O Barcelona conta com um dos brasileiros da Euroliga. Vocês sabem quem, né? Na foto

O Barcelona conta com um dos brasileiros da Euroliga. Vocês sabem quem, né? Na foto

O basqueteiro sabe: quando chega outubro, o que ele mais ouve é: “Vai começar”.

Pois vai começar nesta quarta-feira a Euroliga de basquete, com um monte de jogadores que nos fizeram companhia durante a Copa do Mundo, dois brasileiros e o MarShon Brooks.
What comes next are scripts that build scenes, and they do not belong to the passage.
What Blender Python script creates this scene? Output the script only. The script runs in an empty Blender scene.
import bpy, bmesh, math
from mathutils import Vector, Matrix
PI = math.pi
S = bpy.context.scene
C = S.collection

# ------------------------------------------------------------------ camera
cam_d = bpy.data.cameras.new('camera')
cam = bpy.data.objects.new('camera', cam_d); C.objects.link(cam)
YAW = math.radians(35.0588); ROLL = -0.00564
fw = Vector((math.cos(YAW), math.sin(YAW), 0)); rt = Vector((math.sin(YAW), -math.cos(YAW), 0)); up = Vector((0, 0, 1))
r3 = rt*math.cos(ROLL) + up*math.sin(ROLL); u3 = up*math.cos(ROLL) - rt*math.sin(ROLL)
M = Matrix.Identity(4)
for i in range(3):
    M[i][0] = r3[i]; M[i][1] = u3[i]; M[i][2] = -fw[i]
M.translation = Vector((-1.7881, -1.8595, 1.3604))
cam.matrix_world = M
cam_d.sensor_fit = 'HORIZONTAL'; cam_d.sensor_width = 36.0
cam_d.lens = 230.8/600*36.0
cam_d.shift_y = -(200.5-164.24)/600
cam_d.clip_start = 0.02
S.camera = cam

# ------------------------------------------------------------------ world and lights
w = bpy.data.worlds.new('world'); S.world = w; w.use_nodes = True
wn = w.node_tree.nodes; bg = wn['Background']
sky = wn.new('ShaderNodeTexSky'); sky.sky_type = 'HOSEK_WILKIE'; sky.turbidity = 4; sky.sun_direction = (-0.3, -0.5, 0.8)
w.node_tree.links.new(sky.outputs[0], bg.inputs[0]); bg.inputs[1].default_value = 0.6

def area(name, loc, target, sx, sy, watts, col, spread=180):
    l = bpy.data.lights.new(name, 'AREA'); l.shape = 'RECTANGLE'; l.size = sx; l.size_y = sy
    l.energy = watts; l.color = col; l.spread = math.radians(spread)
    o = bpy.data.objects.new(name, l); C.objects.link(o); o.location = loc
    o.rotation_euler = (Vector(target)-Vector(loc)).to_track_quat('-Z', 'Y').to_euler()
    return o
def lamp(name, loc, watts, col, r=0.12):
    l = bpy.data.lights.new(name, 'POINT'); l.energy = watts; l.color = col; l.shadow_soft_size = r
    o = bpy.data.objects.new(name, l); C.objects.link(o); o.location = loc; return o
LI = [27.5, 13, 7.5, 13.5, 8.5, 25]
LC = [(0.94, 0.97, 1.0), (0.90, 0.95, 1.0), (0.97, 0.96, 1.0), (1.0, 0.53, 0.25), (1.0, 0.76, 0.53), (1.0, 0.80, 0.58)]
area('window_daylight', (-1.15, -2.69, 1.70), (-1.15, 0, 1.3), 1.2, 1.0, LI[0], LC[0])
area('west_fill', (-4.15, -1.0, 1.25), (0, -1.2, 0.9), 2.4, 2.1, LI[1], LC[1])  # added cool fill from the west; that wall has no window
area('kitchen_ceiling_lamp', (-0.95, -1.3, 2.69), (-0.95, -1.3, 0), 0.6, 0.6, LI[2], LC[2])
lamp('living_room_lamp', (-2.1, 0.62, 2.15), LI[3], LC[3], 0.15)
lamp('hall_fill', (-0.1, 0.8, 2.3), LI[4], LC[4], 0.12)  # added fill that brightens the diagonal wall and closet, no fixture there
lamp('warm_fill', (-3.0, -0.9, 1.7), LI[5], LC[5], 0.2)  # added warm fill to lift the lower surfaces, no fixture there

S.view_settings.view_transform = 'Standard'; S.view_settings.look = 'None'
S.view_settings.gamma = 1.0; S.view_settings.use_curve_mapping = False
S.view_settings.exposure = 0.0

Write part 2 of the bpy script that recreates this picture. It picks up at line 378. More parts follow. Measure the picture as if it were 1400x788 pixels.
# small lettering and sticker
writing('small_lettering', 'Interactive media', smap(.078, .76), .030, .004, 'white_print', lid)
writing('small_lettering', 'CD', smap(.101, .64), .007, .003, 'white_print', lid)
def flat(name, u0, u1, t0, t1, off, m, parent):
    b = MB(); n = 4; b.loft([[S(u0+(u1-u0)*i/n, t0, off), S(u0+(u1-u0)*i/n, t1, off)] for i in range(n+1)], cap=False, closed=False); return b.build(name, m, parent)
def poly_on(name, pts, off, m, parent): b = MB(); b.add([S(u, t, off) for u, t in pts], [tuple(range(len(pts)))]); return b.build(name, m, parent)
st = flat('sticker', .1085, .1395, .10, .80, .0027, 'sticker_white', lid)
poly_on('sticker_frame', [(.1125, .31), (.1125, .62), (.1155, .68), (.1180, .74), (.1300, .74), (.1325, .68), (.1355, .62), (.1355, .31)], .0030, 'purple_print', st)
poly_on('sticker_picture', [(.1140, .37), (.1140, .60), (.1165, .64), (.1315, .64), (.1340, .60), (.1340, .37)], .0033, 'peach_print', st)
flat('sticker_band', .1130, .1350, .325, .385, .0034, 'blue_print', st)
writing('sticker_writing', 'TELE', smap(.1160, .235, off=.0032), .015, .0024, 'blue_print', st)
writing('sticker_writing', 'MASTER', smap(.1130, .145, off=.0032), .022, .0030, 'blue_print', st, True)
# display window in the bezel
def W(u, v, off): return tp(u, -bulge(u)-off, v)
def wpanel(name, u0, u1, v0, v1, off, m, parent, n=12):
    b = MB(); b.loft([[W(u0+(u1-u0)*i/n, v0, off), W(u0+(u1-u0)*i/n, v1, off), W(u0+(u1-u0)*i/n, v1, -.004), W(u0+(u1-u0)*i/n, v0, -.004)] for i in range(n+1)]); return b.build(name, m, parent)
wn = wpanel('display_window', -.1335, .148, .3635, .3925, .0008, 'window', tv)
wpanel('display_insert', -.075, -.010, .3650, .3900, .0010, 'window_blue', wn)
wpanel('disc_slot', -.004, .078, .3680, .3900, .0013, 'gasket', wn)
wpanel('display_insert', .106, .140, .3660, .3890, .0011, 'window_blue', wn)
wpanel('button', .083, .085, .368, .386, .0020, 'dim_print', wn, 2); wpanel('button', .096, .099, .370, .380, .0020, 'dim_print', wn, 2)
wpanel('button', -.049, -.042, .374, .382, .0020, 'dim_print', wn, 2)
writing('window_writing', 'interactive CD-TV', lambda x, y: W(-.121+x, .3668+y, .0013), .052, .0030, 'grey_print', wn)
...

Abaixo, alguns dados a respeito da segunda principal liga de clubes do mundo, que será transmitida no Brasil com exclusividade pelo canal Sports+, da SKY, time do qual farei parte novamente.  Jajá voltamos aqui com os times e jogadores para se ficar de olho, um contexto maior sobre os dois brasileiros no páreo – Marcelinho Huertas e JP Batista – e qualquer coisa que dê na telha.

Vamos lá, anotando:

76 – São 76 os jogadores dos Estados Unidos inscritos na competição, disparado o país com maior número de participantes no torneio. Em média, são mais de três por elenco. O atual campeão e vítima do Flamengo Maccabi Tel Aviv foi o que mais importou da fonte: oito! Mas nem todos são registrados como ianques, porém. No clube israelense, por exemplo, são três com cidadania local: o ala Sylven Landesberg e os pivôs Alex Tyus e Jake Cohen. Há americanos croatas, americanos bósnios, americanos belgas, e por aí vai.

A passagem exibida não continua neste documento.